Rare et originale, pleine de talent, visuellement très riche et à l'esthétique très soignée, la série cumule une mise en scène intelligente, des choix d'adaptation remarquables, ainsi que des acteurs extrêmement talentueux. Et très sincèrement, ça faisait longtemps que je n'avais pas autant ri.

Bref, une très bonne série très distrayante pour qui comme moi privilégie la qualité dans les shows télévisés, au format "peu d'épisodes mais attention : des *$€%m! d'épisodes".

Pour ma part j'ai malheureusement été déçue de cette conclusion, malgré le fait que j'attendais impatiemment le démêlé final des aventures des orphelins Baudelaire. Je me suis également penchée sur les livres, mais ayant trouvé bien plus de plaisir en visionnant la série Netflix, je me suis davantage appuyée sur le déroulé télévisuel pour clore les aventures des orphelins Baudelaire et n'ai pas pris le temps de lire les trois derniers tomes.

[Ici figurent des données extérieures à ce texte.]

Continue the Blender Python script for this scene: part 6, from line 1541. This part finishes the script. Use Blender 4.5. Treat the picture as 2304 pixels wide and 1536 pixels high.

Toujours est-il que la fin de cette succulente petite série nous a rendu bien tristes. On serait bien restés plus longtemps en compagnie des orphelins Baudelaire et de l'inoubliable Count Olaf. Je me dis aussi que pour nous mettre d'accord, nous qui avons des goûts très, très, très différents, il faut vraiment du lourd. Et pour cette raison, je recommande à absolument tous les public de regarder cette série qui a diaboliquement su nous séduire.